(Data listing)
::::::

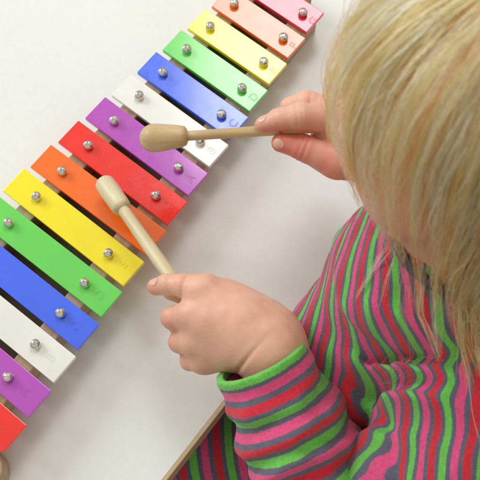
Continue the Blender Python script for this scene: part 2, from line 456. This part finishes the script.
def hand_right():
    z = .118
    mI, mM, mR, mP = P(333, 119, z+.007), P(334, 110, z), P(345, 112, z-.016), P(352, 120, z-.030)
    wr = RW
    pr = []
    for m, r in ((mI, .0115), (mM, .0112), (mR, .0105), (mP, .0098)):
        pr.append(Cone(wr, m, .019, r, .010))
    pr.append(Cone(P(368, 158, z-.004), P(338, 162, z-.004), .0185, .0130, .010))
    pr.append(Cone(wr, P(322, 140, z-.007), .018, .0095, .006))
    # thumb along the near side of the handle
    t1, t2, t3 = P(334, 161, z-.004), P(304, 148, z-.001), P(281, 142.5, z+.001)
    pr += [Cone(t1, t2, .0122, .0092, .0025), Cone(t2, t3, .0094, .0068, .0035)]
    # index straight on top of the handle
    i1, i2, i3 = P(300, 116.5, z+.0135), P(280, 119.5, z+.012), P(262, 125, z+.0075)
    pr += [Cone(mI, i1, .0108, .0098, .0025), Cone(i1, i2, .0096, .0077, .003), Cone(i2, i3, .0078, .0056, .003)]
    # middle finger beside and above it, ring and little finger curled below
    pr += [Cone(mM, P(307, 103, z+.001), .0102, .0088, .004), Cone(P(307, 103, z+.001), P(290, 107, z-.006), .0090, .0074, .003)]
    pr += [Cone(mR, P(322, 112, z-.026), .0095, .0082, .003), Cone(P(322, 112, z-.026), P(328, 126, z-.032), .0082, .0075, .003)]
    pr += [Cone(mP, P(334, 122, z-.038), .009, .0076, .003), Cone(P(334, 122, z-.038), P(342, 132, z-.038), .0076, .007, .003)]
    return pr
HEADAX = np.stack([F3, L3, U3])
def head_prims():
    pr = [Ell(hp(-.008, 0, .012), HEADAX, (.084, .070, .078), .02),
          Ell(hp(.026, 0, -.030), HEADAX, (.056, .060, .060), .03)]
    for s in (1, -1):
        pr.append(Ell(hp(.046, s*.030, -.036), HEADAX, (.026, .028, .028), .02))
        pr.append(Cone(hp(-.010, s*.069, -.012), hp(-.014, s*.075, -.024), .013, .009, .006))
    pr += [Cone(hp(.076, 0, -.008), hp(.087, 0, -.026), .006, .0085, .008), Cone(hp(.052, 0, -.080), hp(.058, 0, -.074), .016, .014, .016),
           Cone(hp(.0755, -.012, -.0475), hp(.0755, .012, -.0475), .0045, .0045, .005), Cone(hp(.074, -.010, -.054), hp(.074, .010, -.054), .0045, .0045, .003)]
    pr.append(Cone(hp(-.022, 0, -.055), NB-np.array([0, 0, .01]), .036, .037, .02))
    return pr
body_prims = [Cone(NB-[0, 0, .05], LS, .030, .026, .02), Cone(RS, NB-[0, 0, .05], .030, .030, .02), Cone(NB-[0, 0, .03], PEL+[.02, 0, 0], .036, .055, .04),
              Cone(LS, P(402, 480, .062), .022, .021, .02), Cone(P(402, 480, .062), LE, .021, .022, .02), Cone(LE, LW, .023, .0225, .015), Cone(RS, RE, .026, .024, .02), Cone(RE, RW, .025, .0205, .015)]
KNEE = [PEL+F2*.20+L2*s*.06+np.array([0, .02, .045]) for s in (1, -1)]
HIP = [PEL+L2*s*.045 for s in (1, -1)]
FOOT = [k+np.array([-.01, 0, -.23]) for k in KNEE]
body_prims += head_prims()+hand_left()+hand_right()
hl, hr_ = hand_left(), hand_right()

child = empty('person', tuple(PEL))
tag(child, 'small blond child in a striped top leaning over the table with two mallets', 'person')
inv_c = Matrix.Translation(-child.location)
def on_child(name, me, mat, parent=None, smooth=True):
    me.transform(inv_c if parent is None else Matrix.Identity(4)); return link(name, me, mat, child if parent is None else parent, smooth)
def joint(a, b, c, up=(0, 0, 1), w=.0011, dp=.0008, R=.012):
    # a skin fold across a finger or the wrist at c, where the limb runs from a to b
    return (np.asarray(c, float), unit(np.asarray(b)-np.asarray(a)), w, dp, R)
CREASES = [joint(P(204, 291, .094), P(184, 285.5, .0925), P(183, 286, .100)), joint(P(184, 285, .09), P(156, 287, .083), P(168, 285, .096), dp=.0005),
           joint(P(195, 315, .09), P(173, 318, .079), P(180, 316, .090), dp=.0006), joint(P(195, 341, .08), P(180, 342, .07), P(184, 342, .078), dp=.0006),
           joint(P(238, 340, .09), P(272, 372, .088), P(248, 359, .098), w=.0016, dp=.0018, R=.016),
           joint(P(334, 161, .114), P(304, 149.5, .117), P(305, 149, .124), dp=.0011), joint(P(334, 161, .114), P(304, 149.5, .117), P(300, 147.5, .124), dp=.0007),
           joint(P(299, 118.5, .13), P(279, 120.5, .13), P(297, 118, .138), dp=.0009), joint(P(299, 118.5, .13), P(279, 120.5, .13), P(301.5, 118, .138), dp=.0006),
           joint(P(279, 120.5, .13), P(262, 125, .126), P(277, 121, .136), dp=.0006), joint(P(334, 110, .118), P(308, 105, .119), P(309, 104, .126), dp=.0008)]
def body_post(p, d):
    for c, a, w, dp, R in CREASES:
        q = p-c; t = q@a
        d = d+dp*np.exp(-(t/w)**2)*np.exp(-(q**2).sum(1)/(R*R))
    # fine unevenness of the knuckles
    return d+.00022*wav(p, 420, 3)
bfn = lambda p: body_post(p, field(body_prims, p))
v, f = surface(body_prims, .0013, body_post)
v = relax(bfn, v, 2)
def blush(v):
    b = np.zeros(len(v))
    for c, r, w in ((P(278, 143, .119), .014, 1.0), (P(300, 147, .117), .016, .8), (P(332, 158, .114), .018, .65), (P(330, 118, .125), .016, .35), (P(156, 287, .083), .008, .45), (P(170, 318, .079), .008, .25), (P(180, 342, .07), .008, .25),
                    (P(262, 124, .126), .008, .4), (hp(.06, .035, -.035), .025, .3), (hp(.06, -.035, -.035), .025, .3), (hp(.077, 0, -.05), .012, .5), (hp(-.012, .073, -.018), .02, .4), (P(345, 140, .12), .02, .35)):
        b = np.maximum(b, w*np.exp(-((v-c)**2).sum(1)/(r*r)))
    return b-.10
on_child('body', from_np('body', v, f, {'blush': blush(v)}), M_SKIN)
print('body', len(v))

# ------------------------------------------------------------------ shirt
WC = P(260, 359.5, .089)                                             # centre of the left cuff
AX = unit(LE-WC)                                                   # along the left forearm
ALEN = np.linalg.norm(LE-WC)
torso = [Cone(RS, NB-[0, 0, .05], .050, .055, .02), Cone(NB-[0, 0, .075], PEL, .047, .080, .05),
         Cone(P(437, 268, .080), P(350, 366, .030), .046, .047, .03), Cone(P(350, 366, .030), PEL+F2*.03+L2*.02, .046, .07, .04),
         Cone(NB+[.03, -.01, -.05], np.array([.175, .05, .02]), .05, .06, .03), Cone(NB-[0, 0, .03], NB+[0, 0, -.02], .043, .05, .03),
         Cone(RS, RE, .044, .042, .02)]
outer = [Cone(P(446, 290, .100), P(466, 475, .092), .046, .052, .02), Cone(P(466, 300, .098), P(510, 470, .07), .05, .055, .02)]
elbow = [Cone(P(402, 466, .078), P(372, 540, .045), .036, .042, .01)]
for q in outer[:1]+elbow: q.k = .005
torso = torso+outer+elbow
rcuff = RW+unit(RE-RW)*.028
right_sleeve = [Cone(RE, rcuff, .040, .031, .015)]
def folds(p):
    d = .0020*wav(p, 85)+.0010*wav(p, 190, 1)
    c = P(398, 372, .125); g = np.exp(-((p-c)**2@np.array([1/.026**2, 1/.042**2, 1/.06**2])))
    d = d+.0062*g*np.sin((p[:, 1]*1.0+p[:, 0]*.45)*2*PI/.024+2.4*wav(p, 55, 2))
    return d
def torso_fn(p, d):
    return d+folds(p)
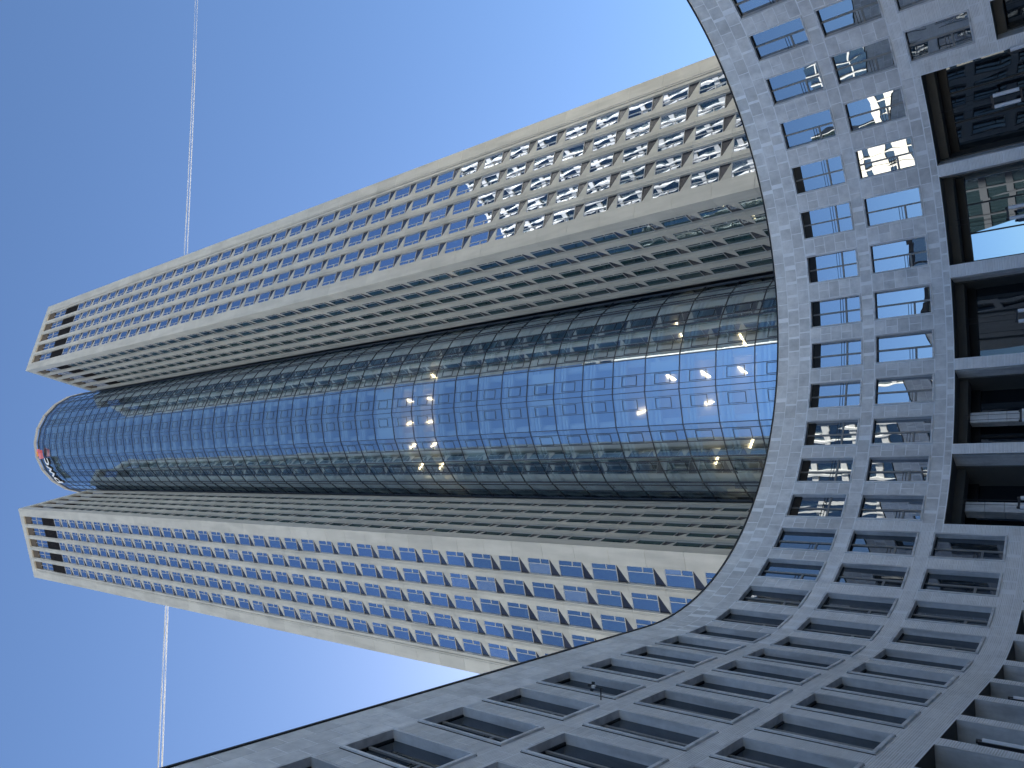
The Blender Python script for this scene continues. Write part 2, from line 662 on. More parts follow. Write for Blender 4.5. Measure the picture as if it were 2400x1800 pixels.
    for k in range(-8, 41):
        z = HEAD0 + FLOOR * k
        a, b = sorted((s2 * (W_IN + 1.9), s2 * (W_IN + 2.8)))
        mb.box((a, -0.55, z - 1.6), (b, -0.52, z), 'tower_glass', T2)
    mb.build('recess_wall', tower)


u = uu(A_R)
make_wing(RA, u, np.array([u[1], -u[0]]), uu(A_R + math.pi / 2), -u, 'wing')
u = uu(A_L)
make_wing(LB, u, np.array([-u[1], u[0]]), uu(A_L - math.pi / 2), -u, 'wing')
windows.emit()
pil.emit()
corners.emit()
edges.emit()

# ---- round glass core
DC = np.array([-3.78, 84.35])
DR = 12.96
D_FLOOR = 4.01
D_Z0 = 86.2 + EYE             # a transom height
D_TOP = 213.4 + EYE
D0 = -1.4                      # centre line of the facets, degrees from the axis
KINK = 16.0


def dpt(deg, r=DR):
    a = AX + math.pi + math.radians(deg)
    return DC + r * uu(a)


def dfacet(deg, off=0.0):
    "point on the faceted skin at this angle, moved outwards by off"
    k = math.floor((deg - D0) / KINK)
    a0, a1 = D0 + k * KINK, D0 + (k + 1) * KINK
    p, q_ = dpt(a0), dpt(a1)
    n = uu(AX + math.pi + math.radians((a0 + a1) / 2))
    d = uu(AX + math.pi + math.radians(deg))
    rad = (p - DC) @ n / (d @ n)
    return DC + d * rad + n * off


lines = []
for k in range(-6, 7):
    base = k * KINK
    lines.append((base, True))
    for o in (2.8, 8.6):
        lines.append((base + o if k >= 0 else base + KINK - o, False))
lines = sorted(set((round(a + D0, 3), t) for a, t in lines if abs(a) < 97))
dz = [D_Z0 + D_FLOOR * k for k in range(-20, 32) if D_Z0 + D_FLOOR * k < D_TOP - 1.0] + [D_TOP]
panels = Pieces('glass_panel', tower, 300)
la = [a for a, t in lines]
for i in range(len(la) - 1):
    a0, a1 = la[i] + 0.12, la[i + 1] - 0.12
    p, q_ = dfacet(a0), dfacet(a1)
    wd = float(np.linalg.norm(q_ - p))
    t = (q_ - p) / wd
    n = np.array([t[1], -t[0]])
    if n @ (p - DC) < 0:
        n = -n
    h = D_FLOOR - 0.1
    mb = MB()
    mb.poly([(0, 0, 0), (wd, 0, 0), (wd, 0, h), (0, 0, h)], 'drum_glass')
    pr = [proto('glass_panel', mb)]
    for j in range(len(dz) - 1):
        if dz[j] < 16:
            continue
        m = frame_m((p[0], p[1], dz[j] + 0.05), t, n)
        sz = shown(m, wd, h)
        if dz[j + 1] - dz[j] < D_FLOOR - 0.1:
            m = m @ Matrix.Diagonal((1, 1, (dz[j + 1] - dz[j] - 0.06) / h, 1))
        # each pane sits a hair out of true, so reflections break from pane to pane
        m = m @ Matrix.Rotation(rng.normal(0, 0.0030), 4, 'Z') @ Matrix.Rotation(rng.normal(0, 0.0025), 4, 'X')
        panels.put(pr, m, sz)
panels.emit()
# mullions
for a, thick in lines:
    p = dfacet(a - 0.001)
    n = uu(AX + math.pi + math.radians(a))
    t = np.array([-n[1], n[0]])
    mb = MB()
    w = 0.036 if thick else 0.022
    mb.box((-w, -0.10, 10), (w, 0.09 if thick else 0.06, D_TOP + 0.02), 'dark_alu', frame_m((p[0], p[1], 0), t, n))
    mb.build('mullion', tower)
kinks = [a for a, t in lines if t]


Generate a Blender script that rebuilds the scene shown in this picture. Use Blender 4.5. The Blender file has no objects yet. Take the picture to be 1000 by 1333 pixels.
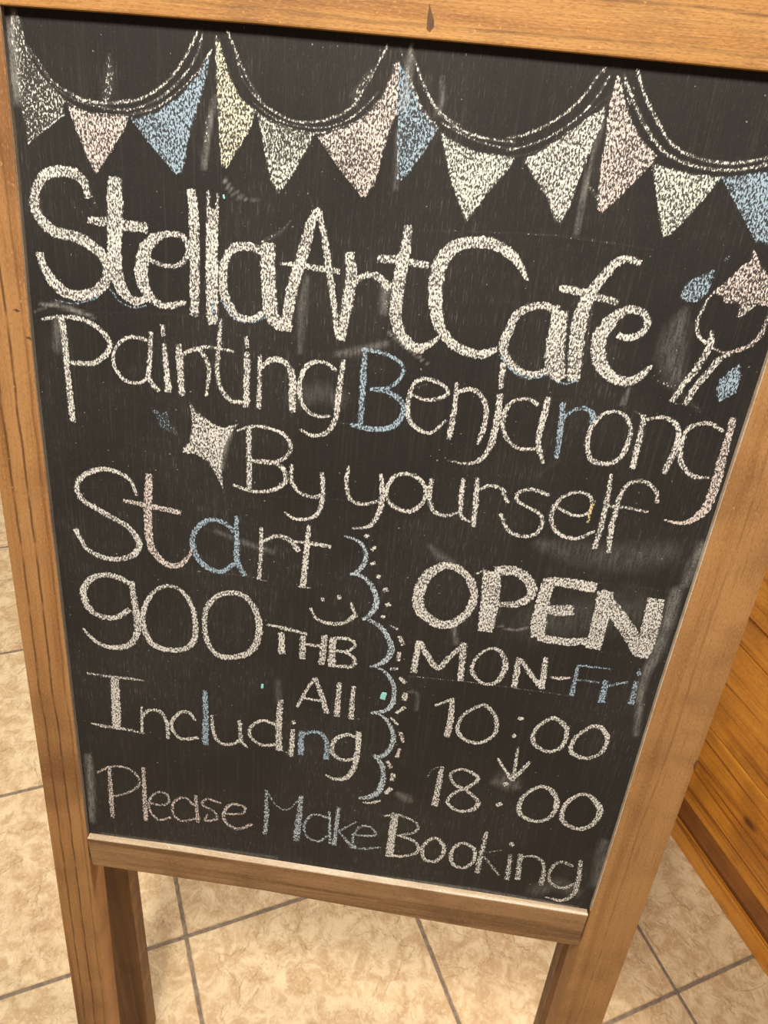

::::::

* GIVEN REQUEST:
Reproduce word for word the material above, beginning with the line that contains "The Blender Python script for this scene continues." and ending with the line that contains "return DC + d * rad + n * off".

* TASK OUTPUT:
The Blender Python script for this scene continues. Write part 2, from line 662 on. More parts follow. Write for Blender 4.5. Measure the picture as if it were 2400x1800 pixels.
    for k in range(-8, 41):
        z = HEAD0 + FLOOR * k
        a, b = sorted((s2 * (W_IN + 1.9), s2 * (W_IN + 2.8)))
        mb.box((a, -0.55, z - 1.6), (b, -0.52, z), 'tower_glass', T2)
    mb.build('recess_wall', tower)


u = uu(A_R)
make_wing(RA, u, np.array([u[1], -u[0]]), uu(A_R + math.pi / 2), -u, 'wing')
u = uu(A_L)
make_wing(LB, u, np.array([-u[1], u[0]]), uu(A_L - math.pi / 2), -u, 'wing')
windows.emit()
pil.emit()
corners.emit()
edges.emit()

# ---- round glass core
DC = np.array([-3.78, 84.35])
DR = 12.96
D_FLOOR = 4.01
D_Z0 = 86.2 + EYE             # a transom height
D_TOP = 213.4 + EYE
D0 = -1.4                      # centre line of the facets, degrees from the axis
KINK = 16.0


def dpt(deg, r=DR):
    a = AX + math.pi + math.radians(deg)
    return DC + r * uu(a)


def dfacet(deg, off=0.0):
    "point on the faceted skin at this angle, moved outwards by off"
    k = math.floor((deg - D0) / KINK)
    a0, a1 = D0 + k * KINK, D0 + (k + 1) * KINK
    p, q_ = dpt(a0), dpt(a1)
    n = uu(AX + math.pi + math.radians((a0 + a1) / 2))
    d = uu(AX + math.pi + math.radians(deg))
    rad = (p - DC) @ n / (d @ n)
    return DC + d * rad + n * off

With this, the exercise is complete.